During his year in Piedmont, Kraft is staying with sophomores Toby and Ella Fleischer. 

“It’s really cool to have people from other countries and he’s shown us a lot of new stuff,” Toby said.

Toby said that Kraft has a bunch of cool hobbies, including crafting and cooking. 

“He brings up a lot of cool recipes,” Toby said. “His mom actually sent a cookbook which we’ve made a few recipes [from].” 

Like Buchardt, Kraft has been learning English since a young age. He said his lessons started in grade three.  

“It’s common in other countries to learn [English] from a really young age,” he said. 

Kraft said his classes in America are different, but not necessarily easier or harder than those he took in Germany.  He said he hopes to improve his English skills and gain an international network of contacts during his time in America.

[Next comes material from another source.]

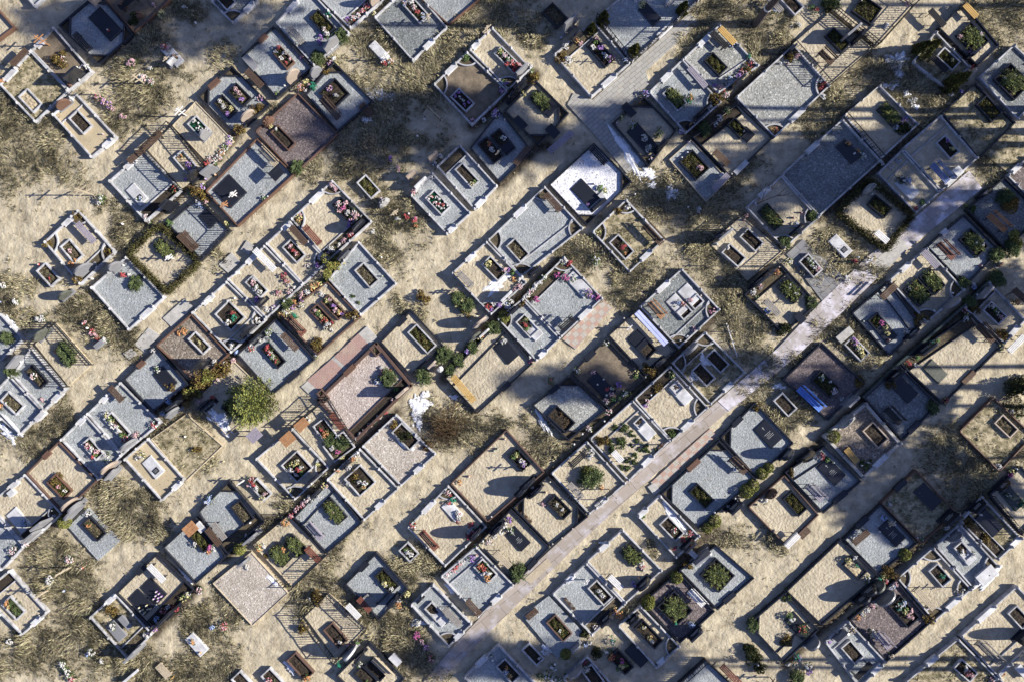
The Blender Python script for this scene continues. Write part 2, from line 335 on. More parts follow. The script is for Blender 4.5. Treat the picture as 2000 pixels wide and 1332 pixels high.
    for ch in p.get('a', ''):
        i = L4.index(ch); b = rel[i]; e1 = (rel[i - 1] - b).normalized(); e2 = (rel[(i + 1) % 4] - b).normalized(); r = .72
        arc = []
        for t in np.linspace(0, 1, 9):
            v = e1 * math.cos(t * math.pi / 2) + e2 * math.sin(t * math.pi / 2); arc.append(b + v * r)
        mb = MB(); mb.prism([(b.x + (e1 + e2).x * .06, b.y + (e1 + e2).y * .06)] + [(q.x, q.y) for q in arc], .0, zt + .03); ob('corner_bed', mb.mesh('corner_bed', ['dry_soil']), root)
        if km:
            mb = MB()
            inn = [b + (q - b) * 1.0 for q in arc]; out = [b + (q - b) * (1 + .07 / r) for q in arc]
            vs_ = [(q.x, q.y, 0) for q in inn] + [(q.x, q.y, 0) for q in out] + [(q.x, q.y, .23) for q in inn] + [(q.x, q.y, .23) for q in out]; n = 9; f = []
            for k in range(n - 1): f += [(k, k + 1, 2 * n + k + 1, 2 * n + k), (n + k + 1, n + k, 3 * n + k, 3 * n + k + 1), (2 * n + k, 2 * n + k + 1, 3 * n + k + 1, 3 * n + k)]
            mb.add(vs_, f); ob('curved_kerb', mb.mesh('kerb', [km]), root)
    if st in 'wWk':
        for i, q in enumerate(rel):
            v = -q.normalized() * .08; ob('post', cached(('post', st), lambda: post_mesh(st)), root, (q.x + v.x, q.y + v.y, 0), p['u'])
    for sd in p.get('f', []):
        i, j = SIDE[sd]; fence_side(root, c[i], c[j], .85)
def planter(p, x, y, fr, fill, L=44, Wd=24):
    L /= PXM; Wd /= PXM; z = .25; q = W(x, y, z); r = p['d']
    key = (fr, fill, round(L, 1), round(Wd, 1)); L, Wd = round(L, 1), round(Wd, 1)
    names = dict(s='soil-filled', m='mossy', b='bough-covered', g='grassy', a='green artificial', d='sand-filled')
    big = ' wide' if Wd > .9 else ''
    o = thing('grave_planter', 'planter', (q.x, q.y, 0), r + random.uniform(-.02, .02), group='rectangular grave planters', base=f"{CN[fr]} {names[fill]} planter", px=(x, y), where=p)
    fm = dict(w='pale_concrete', k='black_granite', n='brown_granite', b='brown_granite', r='red_granite', t='tan_granite')[fr]
    def frame():
        mb = MB(); t = .075
        mb.box((0, Wd / 2 - t / 2, z / 2), (L, t, z), bev=.01); mb.box((0, -Wd / 2 + t / 2, z / 2), (L, t, z), bev=.01)
        mb.box((L / 2 - t / 2, 0, z / 2), (t, Wd - 2 * t, z), bev=.01); mb.box((-L / 2 + t / 2, 0, z / 2), (t, Wd - 2 * t, z), bev=.01); return mb.mesh('frame', [fm])
    ob('frame', cached(('pf',) + key[:1] + key[2:], frame), o)
    def soil():
        mb = MB(); nx, ny = 12, 7; lx, ly = L - .14, Wd - .14
        g = random.Random(5); vs_ = [(-lx / 2 + lx * i / nx, -ly / 2 + ly * j / ny, .13 + .05 * math.sin(math.pi * i / nx) * math.sin(math.pi * j / ny) + g.uniform(-.02, .02)) for i in range(nx + 1) for j in range(ny + 1)]
        mb.add(vs_, [(i * (ny + 1) + j, (i + 1) * (ny + 1) + j, (i + 1) * (ny + 1) + j + 1, i * (ny + 1) + j + 1) for i in range(nx) for j in range(ny)])
        return mb.mesh('soil', [dict(g='dry_soil', d='clean_sand', s='soil').get(fill, 'soil')])
    ob('soil', cached(('ps', fill in 'gd' and fill) + key[2:], soil), o)
    v = random.randrange(3)
    if fill == 'm': ob('plants', cached(('pm', v) + key[2:], lambda: leaf_mesh('moss', 'moss_leaf', 1500, L / 2 - .05, Wd / 2 - .05, .16, .035, v + 3, 'mat', 'golden_leaf')), o, (0, 0, .14))
    if fill == 'g': ob('plants', cached(('pg', v) + key[2:], lambda: leaf_mesh('grass', 'olive_straw', 420, L / 2 - .08, Wd / 2 - .08, .1, .045, v + 7, 'mat', 'straw')), o, (0, 0, .12))
    if fill == 's' and random.random() < .6: ob('plants', cached(('pss', v) + key[2:], lambda: leaf_mesh('litter', 'dry_leaf', 110, L / 2 - .08, Wd / 2 - .08, .08, .035, v + 17, 'mat', 'golden_leaf')), o, (0, 0, .13))
    if fill == 'a': ob('plants', cached(('pa', v) + key[2:], lambda: leaf_mesh('artificial', 'artificial_leaf', 700, L / 2 - .07, Wd / 2 - .07, .1, .04, v, 'mat')), o, (0, 0, .15)); 
    if fill == 'a':
        mb = MB(); g = random.Random(v)
        for k in range(12): mb.blob((g.uniform(-.4, .4) * L, g.uniform(-.38, .38) * Wd, .24), .055, seg=6, rings=2, jit=.2)
        ob('flowers', mb.mesh('flowers', ['petal_w']), o)
    if fill == 'b': ob('plants', cached(('pb', v) + key[2:], lambda: bough_mesh('boughs', 'juniper_leaf', L / 2 + .06, Wd / 2 + .08, .2, v + 11, 60, 'yellow_leaf')), o, (0, 0, .15))
    p['foot'].append((q.x, q.y, r, L / 2, Wd / 2, .17, o))
def slab(p, x, y, col, L=46, Wd=24, flag=None):
    L /= PXM; Wd /= PXM; q = W(x, y, .2)
    base = f"{CN[col]} grave slab"
    if flag == 't': base = "white slab with dark tablet"
    if flag == 'i': base = "engraved black slab"
    o = thing('grave_slab', 'grave slab', (q.x, q.y, 0), p['d'], group='flat grave slabs', base=base, px=(x, y), where=p)
    mb = MB(); x0, x1, y1 = -L / 2, L / 2, Wd / 2; hl, hr = .15, .21
    b = .03
    vs_ = [(x0, -y1, 0), (x1, -y1, 0), (x1, y1, 0), (x0, y1, 0), (x0, -y1, hl - b), (x1, -y1, hr - b), (x1, y1, hr - b), (x0, y1, hl - b), (x0 + b, -y1 + b, hl), (x1 - b, -y1 + b, hr), (x1 - b, y1 - b, hr), (x0 + b, y1 - b, hl)]
    mb.add(vs_, [(3, 2, 1, 0), (0, 1, 5, 4), (1, 2, 6, 5), (2, 3, 7, 6), (3, 0, 4, 7), (4, 5, 9, 8), (5, 6, 10, 9), (6, 7, 11, 10), (7, 4, 8, 11), (8, 9, 10, 11)])
    ob('slab', mb.mesh('slab', [COL[col]]), o)
    def zat(xx): return hl + (hr - hl) * (xx - x0) / L
    if flag == 't':
        mb = MB(); mb.box((L * .22, 0, zat(L * .22) + .004), (Wd * .42, Wd * .5, .03), bev=.005); ob('tablet', mb.mesh('tablet', ['black_granite']), o)
        mb = MB()
        for k in range(3): mb.box((L * .22 - .07 + .06 * k, 0, zat(L * .22) + .0225), (.014, Wd * (.34 - .06 * (k % 2)), .004))
        ob('inscription', mb.mesh('inscription', ['engraving']), o)
    if flag == 'i':
        mb = MB(); g = random.Random(int(x))
        for k in range(4): xx = -.05 + .085 * k; mb.box((xx, g.uniform(-.03, .03), zat(xx) + .004), (.018, Wd * g.uniform(.25, .55), .006))
        cx_ = -L * .28; mb.box((cx_, 0, zat(cx_) + .004), (.2, .018, .006)); mb.box((cx_ - .03, 0, zat(cx_ - .03) + .006), (.018, .11, .006))
        ob('inscription', mb.mesh('inscription', ['engraving']), o)
    p['foot'].append((q.x, q.y, p['d'], L / 2, Wd / 2, .19, None))
def headstone(p, x, y, col, shape='rect', w_=.8, h=1.0):
    q = W(x, y, h * .5); base = dict(rect='rectangular', round='rounded', wave='wavy-topped', boulder='rough boulder')[shape]
    o = thing('headstone', 'headstone', (q.x, q.y, 0), p['u'] + random.uniform(-.05, .05), group='upright headstones', base=f"{CN[col]} {base} headstone", px=(x, y), where=p)
    t = .1 if h > .7 else .08; z0 = .06
    if shape == 'boulder':
        mb = MB(); g = random.Random(int(x + y)); seg, rg = 12, 6; vs_ = []; f = []
        for i in range(rg + 1):
            a = math.pi * .5 * i / rg
            for k in range(seg):
                b = 2 * math.pi * k / seg; j = 1 + g.uniform(-.12, .12)
                vs_.append((math.cos(b) * w_ / 2 * math.cos(a) ** .6 * j, math.sin(b) * .17 * math.cos(a) ** .6 * j, math.sin(a) * h * j))
        for i in range(rg):
            for k in range(seg): f.append((i * seg + k, i * seg + (k + 1) % seg, (i + 1) * seg + (k + 1) % seg, (i + 1) * seg + k))
        mb.add(vs_, f); ob('stone', mb.mesh('stone', ['rough_grey_stone' if col == 'g' else COL[col]]), o); return
    pts = []
    if shape == 'rect': pts = [(-w_ / 2, 0), (w_ / 2, 0), (w_ / 2, h - .06), (w_ / 2 - .12, h), (-w_ / 2 + .02, h - .03)]
    elif shape == 'round': pts = [(-w_ / 2 * .92, 0), (w_ / 2 * .92, 0)] + [(w_ / 2 * math.cos(a), h * .45 + h * .55 * math.sin(a)) for a in np.linspace(0, math.pi, 14)]
    else: pts = [(-w_ / 2, 0), (w_ / 2, 0)] + [(w_ / 2 - w_ * t_, h * (.8 + .2 * math.sin(t_ * 3.1) ** 2 - .14 * t_)) for t_ in np.linspace(0, 1, 10)]
    mb = MB(); n = len(pts); e = .014
    fr = [(a, -t / 2, z0 + b) for a, b in pts]; bk = [(a, t / 2, z0 + b) for a, b in pts]
    cxm, czm = 0, h / 2
    sh = lambda a, b: (a - e * (1 if a > 0 else -1), b - (e if b > h * .4 else 0))
    fr2 = [(sh(a, b)[0], -t / 2 - e, z0 + sh(a, b)[1]) for a, b in pts]; bk2 = [(sh(a, b)[0], t / 2 + e, z0 + sh(a, b)[1]) for a, b in pts]
    vs_ = fr2 + fr + bk + bk2; f = [tuple(range(n)), tuple(range(3 * n, 4 * n))[::-1]]
    for r_ in range(3):
        for k in range(n): f.append((r_ * n + (k + 1) % n, r_ * n + k, (r_ + 1) * n + k, (r_ + 1) * n + (k + 1) % n))
    mb.add(vs_, f); ob('stone', mb.mesh('stone', [COL[col]]), o)
    mb = MB(); mb.box((0, 0, .05), (w_ + .16, t + .16, .14), bev=.015); ob('plinth', mb.mesh('plinth', ['black_granite' if col == 'k' else 'grey_granite']), o)
    mb = MB(); g = random.Random(int(x)); sg = 1
    for k in range(3): mb.box((g.uniform(-.03, .03), sg * (t / 2 + e + .002), z0 + h * (.62 - .1 * k)), (w_ * g.uniform(.35, .6), .006, .03))
    ob('inscription', mb.mesh('inscription', ['engraving' if col != 'w' and col != 't' else 'dark_stone']), o)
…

“I want to know another culture and experience how people on the other side of the world live,” he said. 

Toby said his family went to Disneyland to show Kraft the American experience. 

“We bring him to a lot of restaurants, we [went to] the movies, and Disneyland was a big fun thing because we went for a few days and just went on as many rides as we could,” Toby said. 

Kraft said he enjoyed other new experiences in addition to his special Disney day, such as Thanksgiving and holiday decorations.